Mesmo antes da concessão, vários trechos já apresentavam inviabilidade operacional e comercial, com sérios riscos de acidentes, impossibilitando a operação de trens de carga. Depois, vários desastres naturais causaram severos danos à estrutura implantada. Assim, logo após o início da concessão ou durante o curso do contrato deixou de haver circulação de carga nestes trechos".
Isso inclui os 600 km da ferrovia que interliga Fortaleza ao Crato, bem como mais de 2,4 mil km que conectam o Ceará à Paraíba, Rio Grande do Norte, Pernambuco e Alagoas. A empresa diz que está discutindo, junto ao Governo Federal, devolver os trechos, em paralelo com a renovação da malha operacional.
"A devolução de 3 mil km de ferrovias que compõem a concessão da FTL vem sendo discutida com o Governo Federal, dentro do Grupo de Trabalho criado para tratar do processo de renovação da concessão da FTL. Este grupo é liderado pelo Ministério dos Transportes e tem participação da ANTT, INFRA e DNIT", ressalta a companhia.
Vale lembrar que, dos mais de 4 mil km de ferrovias que recebeu da concessão, a menor parte (exatos 1.237 km) é considerada "operacional" pela empresa. Ela interliga o Porto do Mucuripe aos portos de Pecém e Itaqui, em São Luís, utilizando as antigas ferrovias Teresina-Fortaleza (com conexão na Estrada de Ferro de Sobral) e São Luís-Fortaleza.

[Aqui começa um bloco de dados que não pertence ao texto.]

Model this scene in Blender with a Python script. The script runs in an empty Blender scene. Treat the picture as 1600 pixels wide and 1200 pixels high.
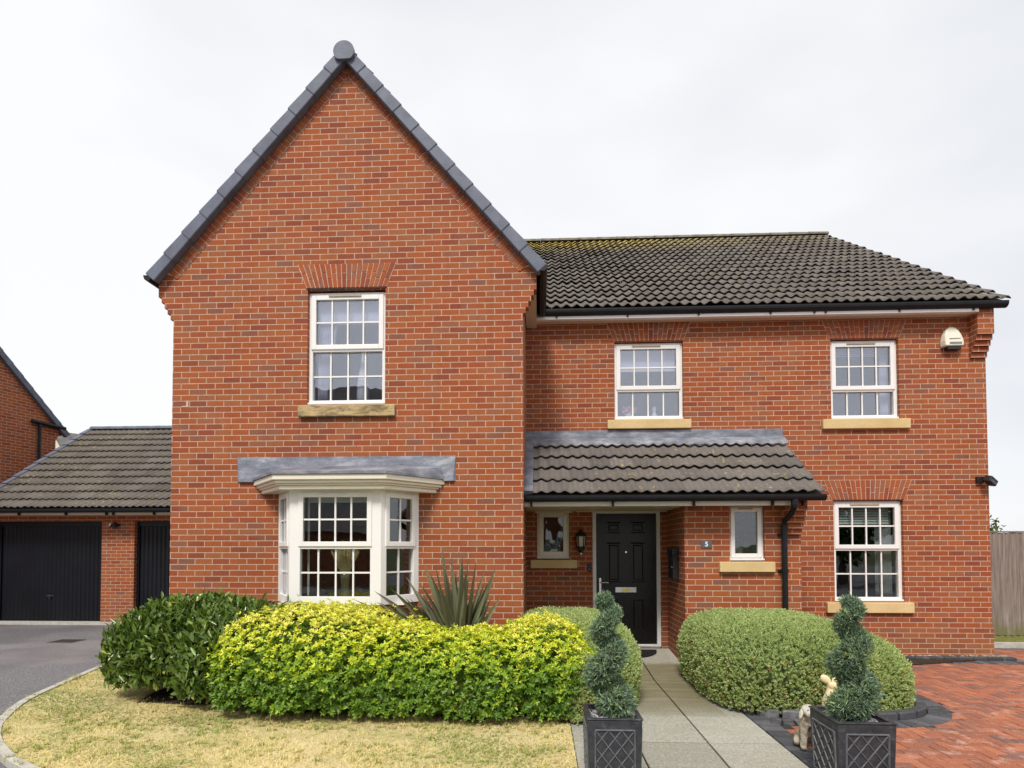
import bpy, bmesh, math, random
import numpy as np
from mathutils import Vector, Matrix

random.seed(7)
RNG = np.random.default_rng(11)
SC = bpy.context.scene
COL = SC.collection
R = math.radians

# --------------------------------------------------------------------------
# materials
# --------------------------------------------------------------------------
class NT:
    def __init__(s, name):
        s.m = bpy.data.materials.new(name)
        s.m.use_nodes = True
        s.t = s.m.node_tree
        s.t.nodes.clear()
        s.out = s.t.nodes.new('ShaderNodeOutputMaterial')
    def n(s, typ, **kw):
        nd = s.t.nodes.new(typ)
        for k, v in kw.items():
            setattr(nd, k, v)
        return nd
    def l(s, a, b):
        s.t.links.new(a, b)
    def put(s, sock, v):
        if isinstance(v, bpy.types.NodeSocket):
            s.l(v, sock)
        elif v is not None:
            sock.default_value = v
    def math(s, op, a, b=None, c=None, clamp=False):
        nd = s.n('ShaderNodeMath', operation=op, use_clamp=clamp)
        s.put(nd.inputs[0], a)
        if b is not None: s.put(nd.inputs[1], b)
        if c is not None: s.put(nd.inputs[2], c)
        return nd.outputs[0]
    def mix(s, f, a, b, blend='MIX'):
        nd = s.n('ShaderNodeMix', data_type='RGBA', blend_type=blend)
        s.put(nd.inputs[0], f)
        s.put(nd.inputs[6], rgba(a) if isinstance(a, tuple) else a)
        s.put(nd.inputs[7], rgba(b) if isinstance(b, tuple) else b)
        return nd.outputs[2]
    def ramp(s, f, stops, interp='LINEAR'):
        nd = s.n('ShaderNodeValToRGB')
        cr = nd.color_ramp
        cr.interpolation = interp
        while len(cr.elements) < len(stops): cr.elements.new(0.5)
        for e, (p, c) in zip(cr.elements, stops):
            e.position = p
            e.color = rgba(c) if isinstance(c, tuple) else (c, c, c, 1)
        s.put(nd.inputs[0], f)
        return nd.outputs[0]
    def coord(s, kind='Object'):
        return s.n('ShaderNodeTexCoord').outputs[kind]
    def noise(s, vec, scale, detail=4, rough=.55, dim='3D'):
        nd = s.n('ShaderNodeTexNoise', noise_dimensions=dim)
        s.put(nd.inputs['Vector'], vec)
        nd.inputs['Scale'].default_value = scale
        nd.inputs['Detail'].default_value = detail
        nd.inputs['Roughness'].default_value = rough
        return nd.outputs['Fac']
    def scale(s, vec, v):
        nd = s.n('ShaderNodeVectorMath', operation='MULTIPLY')
        s.put(nd.inputs[0], vec); nd.inputs[1].default_value = v
        return nd.outputs[0]
    def attr(s, name):
        return s.n('ShaderNodeAttribute', attribute_name=name).outputs['Fac']
    def island(s):
        return s.n('ShaderNodeNewGeometry').outputs['Random Per Island']
    def bump(s, h, strength=.4, dist=.01):
        nd = s.n('ShaderNodeBump')
        nd.inputs['Strength'].default_value = strength
        nd.inputs['Distance'].default_value = dist
        s.put(nd.inputs['Height'], h)
        return nd.outputs[0]
    def principled(s, col, rough=.6, spec=.4, metal=0., normal=None, coat=0.):
        nd = s.n('ShaderNodeBsdfPrincipled')
        s.put(nd.inputs['Base Color'], rgba(col) if isinstance(col, tuple) else col)
        s.put(nd.inputs['Roughness'], rough)
        s.put(nd.inputs['Specular IOR Level'], spec)
        s.put(nd.inputs['Metallic'], metal)
        nd.inputs['Coat Weight'].default_value = coat
        if normal is not None: s.l(normal, nd.inputs['Normal'])
        return nd.outputs[0]
    def done(s, shader):
        s.l(shader, s.out.inputs['Surface'])
        return s.m

def rgba(c):
    return (c[0], c[1], c[2], 1.) if len(c) == 3 else c

def simple(name, col, rough=.5, spec=.4, metal=0., var=.12, scale=9., bump=0., bscale=60., coat=0.):
    k = NT(name)
    co = k.coord()
    f = k.noise(co, scale, 5)
    lo = tuple(c * (1 - var) for c in col); hi = tuple(min(1, c * (1 + var)) for c in col)
    c = k.ramp(f, [(.3, lo), (.7, hi)])
    nrm = k.bump(k.noise(co, bscale, 4), bump, .01) if bump else None
    return k.done(k.principled(c, rough, spec, metal, nrm, coat))

BRICK_STOPS = [(0, (.25, .064, .034)), (.12, (.31, .074, .033)), (.3, (.365, .088, .030)), (.5, (.40, .104, .030)),
               (.68, (.415, .122, .038)), (.85, (.365, .128, .055)), (.945, (.31, .115, .064)), (.985, (.23, .105, .078)), (1., (.29, .074, .036))]
MORTAR = (.55, .375, .28)

def mat_brick():
    k = NT('brickwork')
    uv = k.coord('UV')
    sep = k.n('ShaderNodeSeparateXYZ'); k.l(uv, sep.inputs[0])
    wob = k.noise(uv, 26., 3)
    u = k.math('DIVIDE', sep.outputs[0], .225); v = k.math('DIVIDE', sep.outputs[1], .075)
    row = k.math('FLOOR', v)
    off = k.math('MULTIPLY', k.math('MODULO', k.math('ADD', row, 100.), 2.), .5)
    ux = k.math('ADD', u, off)
    # each course laid a little out of step
    wr = k.n('ShaderNodeTexWhiteNoise', noise_dimensions='1D'); k.l(row, wr.inputs['W'])
    ux = k.math('ADD', ux, k.math('MULTIPLY', k.math('SUBTRACT', wr.outputs[0], .5), .07))
    colr = k.math('FLOOR', ux)
    fx = k.math('FRACT', ux); fy = k.math('FRACT', v)
    dx = k.math('MULTIPLY', k.math('MINIMUM', fx, k.math('SUBTRACT', 1., fx)), .225)
    dy = k.math('MULTIPLY', k.math('MINIMUM', fy, k.math('SUBTRACT', 1., fy)), .075)
    d = k.math('MINIMUM', dx, dy)
    d = k.math('ADD', d, k.math('MULTIPLY', k.math('SUBTRACT', wob, .5), .005))
    br = k.n('ShaderNodeMapRange', interpolation_type='SMOOTHSTEP')
    k.l(d, br.inputs[0]); br.inputs[1].default_value = .0042; br.inputs[2].default_value = .0066
    cmb = k.n('ShaderNodeCombineXYZ'); k.l(colr, cmb.inputs[0]); k.l(row, cmb.inputs[1])
    wn = k.n('ShaderNodeTexWhiteNoise', noise_dimensions='2D'); k.l(cmb.outputs[0], wn.inputs['Vector'])
    rnd = wn.outputs[0]
    # batches of brick: big soft patches bias which colours turn up
    big = k.noise(uv, .9, 3)
    rnd2 = k.math('FRACT', k.math('ADD', k.math('MULTIPLY', rnd, .92), k.math('MULTIPLY', big, .35)))
    c = k.ramp(rnd2, BRICK_STOPS)
    fine = k.noise(uv, 90., 4, .65)
    c = k.mix(k.ramp(fine, [(.32, .55), (.62, 0.)]), c, (.20, .065, .035))
    streak = k.noise(k.scale(uv, (30., 260., 1.)), 1., 2)
    c = k.mix(k.math('MULTIPLY', k.ramp(streak, [(.55, 0.), (.8, 1.)]), .25), c, (.46, .25, .16))
    # weathering: pale bloom and dirty patches across the wall
    w = k.noise(uv, 1.7, 6, .6)
    c = k.mix(k.math('MULTIPLY', k.ramp(w, [(.5, 0.), (.75, 1.)]), .16), c, (.38, .22, .15))
    # rain streaks, and splash staining low on the wall
    rs = k.noise(k.scale(uv, (7., .5, 1.)), 1., 5, .6)
    c = k.mix(k.math('MULTIPLY', k.ramp(rs, [(.52, 0.), (.72, 1.)]), .35), c, (.20, .062, .030))
    low = k.ramp(k.math('ADD', sep.outputs[1], k.math('MULTIPLY', k.math('SUBTRACT', w, .5), .9)), [(.10, 1.), (.62, 0.)])
    c = k.mix(k.math('MULTIPLY', low, .35), c, (.27, .15, .075))
    mort = k.ramp(k.noise(uv, 14., 4), [(.3, (.45, .285, .205)), (.7, MORTAR)])
    c = k.mix(1., c, (.93, .90, .86), 'MULTIPLY')
    colour = k.mix(br.outputs[0], mort, c)
    h = k.math('ADD', br.outputs[0], k.math('MULTIPLY', fine, .25))
    return k.done(k.principled(colour, .85, .25, normal=k.bump(h, .55, .006)))

def mat_arch():
    k = NT('arch_brick')
    co = k.coord()
    c = k.ramp(k.island(), BRICK_STOPS)
    fine = k.noise(co, 70., 4, .65)
    c = k.mix(k.ramp(fine, [(.32, .55), (.62, 0.)]), c, (.19, .06, .04))
    return k.done(k.principled(c, .85, .25, normal=k.bump(fine, .4, .004)))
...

Com muitos trechos com dormentes de madeira, a FTL afirma que alguns deles já estão "em remodelação", substituindo o material por dormentes em concreto, mais resistentes para o transporte. Assim como o trecho entre Fortaleza e Cariri, parte da linha férrea é estudada para o transporte de passageiros, interligando a capital cearense a Sobral.